Although with the deformed sheets/strips shown in Figures 3 and 8 each pair of adjacent grooves are separated solely by a corresponding rib, it can be seen from Figure 7 that it is also possible for each pair of adjacent grooves at one side of the material (and for each pair of corresponding adjacent ribs at the other side of the material) to be separated by something other than its corresponding inverse. In Figure 7 there is an undeformed flat section 19 between the adjacent grooves 14a, 14b.

The overlapping of adjacent grooves/ribs explained with reference to Figure 7 is equally applicable to the Figures 4 and 5 arrangements where the elongate deformations, i. e. ribs or grooves, are discontinuous. Clearly also with this arrangement it is possible to identify the outer linear boundaries of each deformation and to appreciate that part of an adjacent deformation extends across one such boundary.
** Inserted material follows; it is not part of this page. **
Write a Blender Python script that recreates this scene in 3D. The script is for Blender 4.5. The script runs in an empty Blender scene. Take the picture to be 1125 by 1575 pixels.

In Figure 8, the grooves 20 of the sheet 21 are of channel-shape in cross- section, having a flat base part and sloping channel walls. This deformed sheet is particularly suitable for use as the core of a sandwich-type panel 22 shown in Figure 9, the panel having the sheet 21 between outer flat sheets 23,24 respectively. This panel has corrugations in all directions, unlike conventional fluted corrugated panels.

The rigidifying step can be embossing, which covers rolling, stamping or pressing, or in the case of plastics material could be moulding or vacuum forming etc.

Accordingly in summary the rigidity of sheet or strip material is increased in a preferred embodiment through the introduction of elongate or continuous deformations which are not uniform in their general direction and are of sufficiently close proximity to ensure that there are no inherent axes of weakness in the material. Consequently the material attains a degree of uniformity and isotropy not found with other processes. The properties of the sheet or strip material may further be enhanced through the use of a separate process stage, which when used prior to or after the deformation (rigidifying) stage, introduces a higher degree of strength into the material than just the deformation (rigidifying) stage alone.